== TASK OBJECTIVE ==
Retype, word for word, the lines from the first line of the entries through the line that holds "o['kind'] = 'stuff'"; leave out the pictures.

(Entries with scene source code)

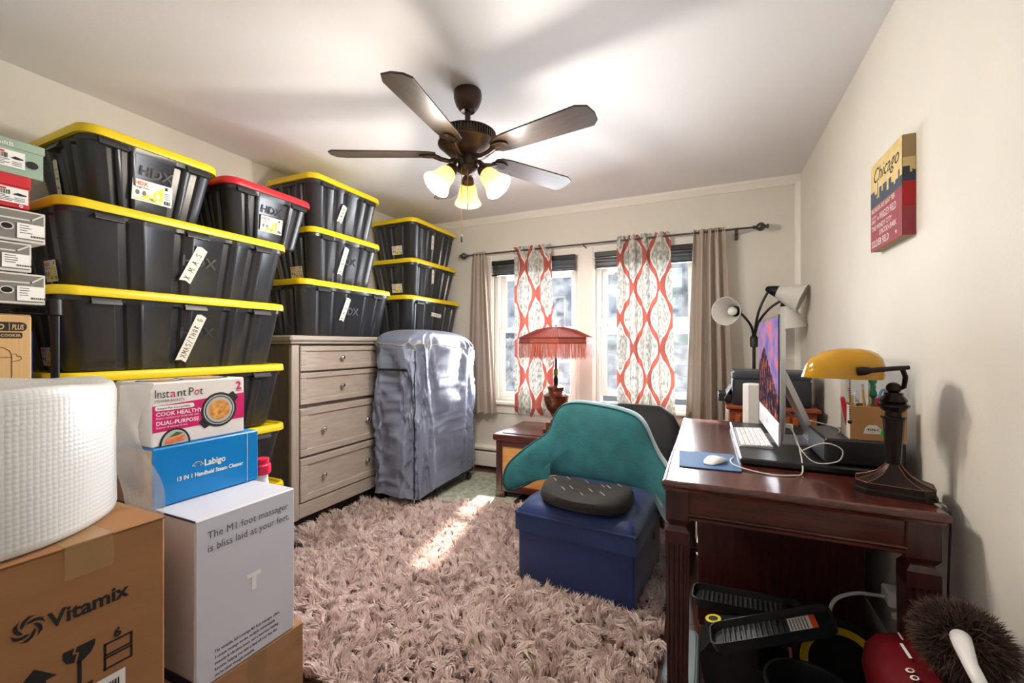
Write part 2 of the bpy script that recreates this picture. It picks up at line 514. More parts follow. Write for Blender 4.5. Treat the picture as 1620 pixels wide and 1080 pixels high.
part('walls', MB().cbox(-1.3, 0, 0, 1.6, 4, 5.6, .02), mat('teal_siding', (104, 150, 156), .7), ho2)
part('eave', MB().cbox(-1.6, -.4, 5.6, 1.9, 4.2, 5.85, .02), M_green, ho2)
part('chimney', MB().cbox(.2, .6, 5.8, .75, 1.2, 7.1, .02), mat('chimney_brick', (110, 128, 136), .8), ho2)
up = thing('utility_pole', 'dark utility pole with cross arm outside the right window', 'pole', (-.55, 12.5, -3.0))
part('mast', MB().tube([(0, 0, 0), (0, 0, 7.0)], .09, 10), mat('pole_wood', (66, 76, 82), .8), up)
part('cross_arm', MB().cbox(-.7, -.06, 6.3, .7, .06, 6.42, .01), mat('pole_wood', (66, 76, 82), .8), up)
M_bark = mat('bark', (112, 100, 92), .9, var=.2, vscale=6)
def branch(mb, p, d, L, r, dep, rg):
    pts = [p]; q = p.copy(); dd = d.copy()
    for k in range(4):
        dd = (dd + Vector((rg.uniform(-.22, .22), rg.uniform(-.22, .22), rg.uniform(-.05, .16)))).normalized()
        q = q + dd * (L / 4); pts.append(q.copy())
        if dep > 0 and k > 0:
            for _ in range(2):
                a = (dd + Vector((rg.uniform(-1, 1), rg.uniform(-1, 1), rg.uniform(-.2, .8)))).normalized()
                branch(mb, q.copy(), a, L * rg.uniform(.45, .7), r * .5, dep - 1, rg)
    mb.tube(pts, [r, r * .88, r * .75, r * .62, r * .45], 5 if dep else 3)
for k, (x, y, h_, lb) in enumerate(((-4.9, 7.2, 1.5, 'bare tree outside the left window, nearest the glass'), (-6.8, 11.2, 1.9, 'bare tree farther back outside the left window'))):
    rg = random.Random(11 + k)
    tr_ = thing('bare_tree', lb, 'tree', (x, y, -3.0))
    part('trunk', MB().tube([(0, 0, -.05), (.03, 0, 1.2), (-.02, .04, 2.5)], [.14, .11, .09], 8), M_bark, tr_)
    m_ = MB()
    for a in range(6):
        branch(m_, Vector((0, 0, 1.4 + a * .2)), Vector((math.cos(a * 1.1), math.sin(a * 1.1), 1.1)).normalized(), h_ * 1.25, .05, 2, rg)
    o = part('branches', m_, M_bark, tr_, 180)
    o['kind'] = 'stuff'

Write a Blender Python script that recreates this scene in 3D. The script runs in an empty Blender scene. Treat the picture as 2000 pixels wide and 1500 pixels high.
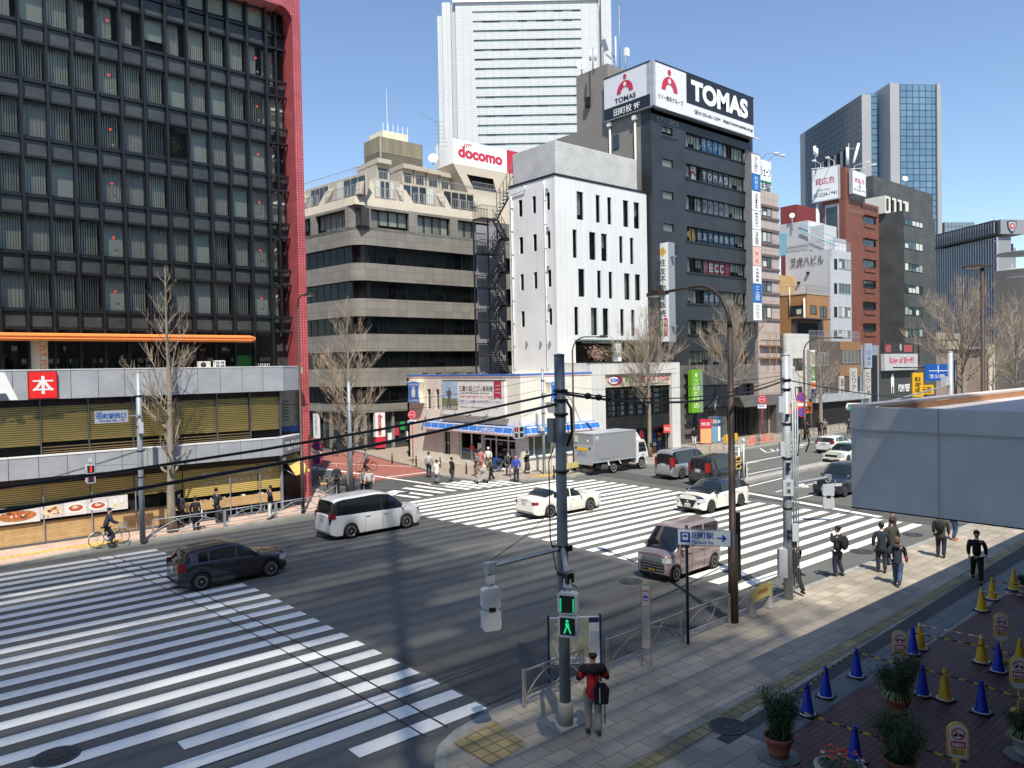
import bpy,bmesh,math,random
from mathutils import Matrix,Vector,noise
R=math.radians
sin,cos,pi=math.sin,math.cos,math.pi
SC=bpy.context.scene
COL=SC.collection
# ------------------------------------------------------------------ camera
# X runs along the main road (to the right and away), Y across it (to the left and away), Z up; metres
EYE=Vector((0.0,0.0,7.7))
YAW,PITCH,ROLL,FPX=R(49.5),R(-1.22),R(-1.1),1500.0
FWD=Vector((cos(YAW)*cos(PITCH),sin(YAW)*cos(PITCH),sin(PITCH)))
_r0=Vector((sin(YAW),-cos(YAW),0)); _u0=_r0.cross(FWD)
RGT=_r0*cos(ROLL)+_u0*sin(ROLL); UPV=_u0*cos(ROLL)-_r0*sin(ROLL)
cam=bpy.data.cameras.new('camera'); camo=bpy.data.objects.new('camera',cam); COL.objects.link(camo)
m3=Matrix((RGT,UPV,-FWD)).transposed()
camo.matrix_world=Matrix.Translation(EYE)@m3.to_4x4()
cam.sensor_width=36.0; cam.lens=36.0*FPX/2000.0
cam.clip_start=0.1; cam.clip_end=6000
SC.camera=camo
# ------------------------------------------------------------------ sky, sun, exposure
SUN_EL,SUN_AZ=R(57.0),R(59.5)
SHADOW=Vector((cos(SUN_AZ),sin(SUN_AZ),0))
SUND=Vector((-cos(SUN_AZ)*cos(SUN_EL),-sin(SUN_AZ)*cos(SUN_EL),sin(SUN_EL)))
w=bpy.data.worlds.new('World'); SC.world=w; w.use_nodes=True
nt=w.node_tree; bg=nt.nodes['Background']
sky=nt.nodes.new('ShaderNodeTexSky'); sky.sky_type='NISHITA'; sky.sun_disc=False
sky.sun_elevation=SUN_EL; sky.sun_rotation=math.atan2(SUND.x,SUND.y)
sky.air_density=1.0; sky.dust_density=0.25; sky.ozone_density=2.6; sky.altitude=20
nt.links.new(sky.outputs[0],bg.inputs[0]); bg.inputs[1].default_value=0.135
sl=bpy.data.lights.new('sun','SUN'); sl.energy=4.5; sl.angle=R(0.53); sl.color=(1.0,0.935,0.82)
so=bpy.data.objects.new('sun',sl); COL.objects.link(so); so.rotation_euler=SUND.to_track_quat('Z','Y').to_euler()
SC.view_settings.view_transform='Standard'; SC.view_settings.look='None'
SC.view_settings.exposure=0.45; SC.view_settings.gamma=1.0
try:
 SC.cycles.max_bounces=6; SC.cycles.transparent_max_bounces=12; SC.cycles.sample_clamp_indirect=6
 SC.cycles.caustics_reflective=False; SC.cycles.caustics_refractive=False
except Exception:pass
# ------------------------------------------------------------------ where a sight line meets a plane of the place
def ray(px,py):return FWD+RGT*((px-1000)/FPX)-UPV*((py-750)/FPX)
def G(px,py,z=0.0):
 d=ray(px,py); t=(z-EYE.z)/d.z; return EYE+d*t
def onY(px,py,Y):
 d=ray(px,py); return EYE+d*((Y-EYE.y)/d.y)
def onX(px,py,X):
 d=ray(px,py); return EYE+d*((X-EYE.x)/d.x)
def up_at(P,px,py):
 "height where the sight line passes over the ground point P"
 d=ray(px,py); t=math.hypot(P[0],P[1])/math.hypot(d.x,d.y); return(EYE+d*t).z
# ------------------------------------------------------------------ materials
MATS={}
def mat(name,col,rough=0.7,metal=0.0,var=0.12,scale=2.0,bump=0.0,bscale=40.0,spec=0.4,emit=None,estr=1.0,coat=0.0,dirt=0.0,stretch=None):
 if name in MATS:return MATS[name]
 m=bpy.data.materials.new(name); m.use_nodes=True; n=m.node_tree; L=n.links
 b=n.nodes['Principled BSDF']
 b.inputs['Roughness'].default_value=rough; b.inputs['Metallic'].default_value=metal
 b.inputs['Specular IOR Level'].default_value=spec
 if coat:b.inputs['Coat Weight'].default_value=coat; b.inputs['Coat Roughness'].default_value=0.04
 c=(col[0],col[1],col[2],1)
 tc=n.nodes.new('ShaderNodeTexCoord'); mp=n.nodes.new('ShaderNodeMapping')
 L.new(tc.outputs['Object'],mp.inputs[0])
 if stretch:mp.inputs['Scale'].default_value=stretch
 if var>0:
  nz=n.nodes.new('ShaderNodeTexNoise'); nz.inputs['Scale'].default_value=scale; nz.inputs['Detail'].default_value=5
  nz.inputs['Roughness'].default_value=0.65
  L.new(mp.outputs[0],nz.inputs['Vector'])
  mr=n.nodes.new('ShaderNodeMapRange'); mr.inputs[1].default_value=0.3; mr.inputs[2].default_value=0.7
  mr.inputs[3].default_value=1-var-dirt; mr.inputs[4].default_value=1+var
  L.new(nz.outputs[0],mr.inputs[0])
  mx=n.nodes.new('ShaderNodeMix'); mx.data_type='RGBA'; mx.blend_type='MULTIPLY'; mx.inputs[0].default_value=1
  mx.inputs[6].default_value=c; L.new(mr.outputs[0],mx.inputs[7]); L.new(mx.outputs[2],b.inputs['Base Color'])
 else:b.inputs['Base Color'].default_value=c
 if bump>0:
  n2=n.nodes.new('ShaderNodeTexNoise'); n2.inputs['Scale'].default_value=bscale; n2.inputs['Detail'].default_value=4
  L.new(tc.outputs['Object'],n2.inputs['Vector'])
  bp=n.nodes.new('ShaderNodeBump'); bp.inputs['Strength'].default_value=bump; bp.inputs['Distance'].default_value=0.02
  L.new(n2.outputs[0],bp.inputs['Height']); L.new(bp.outputs[0],b.inputs['Normal'])
 if emit:
  b.inputs['Emission Color'].default_value=(*emit,1); b.inputs['Emission Strength'].default_value=estr
 MATS[name]=m; return m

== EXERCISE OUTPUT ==
Write part 2 of the bpy script that recreates this picture. It picks up at line 514. More parts follow. Write for Blender 4.5. Treat the picture as 1620 pixels wide and 1080 pixels high.
part('walls', MB().cbox(-1.3, 0, 0, 1.6, 4, 5.6, .02), mat('teal_siding', (104, 150, 156), .7), ho2)
part('eave', MB().cbox(-1.6, -.4, 5.6, 1.9, 4.2, 5.85, .02), M_green, ho2)
part('chimney', MB().cbox(.2, .6, 5.8, .75, 1.2, 7.1, .02), mat('chimney_brick', (110, 128, 136), .8), ho2)
up = thing('utility_pole', 'dark utility pole with cross arm outside the right window', 'pole', (-.55, 12.5, -3.0))
part('mast', MB().tube([(0, 0, 0), (0, 0, 7.0)], .09, 10), mat('pole_wood', (66, 76, 82), .8), up)
part('cross_arm', MB().cbox(-.7, -.06, 6.3, .7, .06, 6.42, .01), mat('pole_wood', (66, 76, 82), .8), up)
M_bark = mat('bark', (112, 100, 92), .9, var=.2, vscale=6)
def branch(mb, p, d, L, r, dep, rg):
    pts = [p]; q = p.copy(); dd = d.copy()
    for k in range(4):
        dd = (dd + Vector((rg.uniform(-.22, .22), rg.uniform(-.22, .22), rg.uniform(-.05, .16)))).normalized()
        q = q + dd * (L / 4); pts.append(q.copy())
        if dep > 0 and k > 0:
            for _ in range(2):
                a = (dd + Vector((rg.uniform(-1, 1), rg.uniform(-1, 1), rg.uniform(-.2, .8)))).normalized()
                branch(mb, q.copy(), a, L * rg.uniform(.45, .7), r * .5, dep - 1, rg)
    mb.tube(pts, [r, r * .88, r * .75, r * .62, r * .45], 5 if dep else 3)
for k, (x, y, h_, lb) in enumerate(((-4.9, 7.2, 1.5, 'bare tree outside the left window, nearest the glass'), (-6.8, 11.2, 1.9, 'bare tree farther back outside the left window'))):
    rg = random.Random(11 + k)
    tr_ = thing('bare_tree', lb, 'tree', (x, y, -3.0))
    part('trunk', MB().tube([(0, 0, -.05), (.03, 0, 1.2), (-.02, .04, 2.5)], [.14, .11, .09], 8), M_bark, tr_)
    m_ = MB()
    for a in range(6):
        branch(m_, Vector((0, 0, 1.4 + a * .2)), Vector((math.cos(a * 1.1), math.sin(a * 1.1), 1.1)).normalized(), h_ * 1.25, .05, 2, rg)
    o = part('branches', m_, M_bark, tr_, 180)
    o['kind'] = 'stuff'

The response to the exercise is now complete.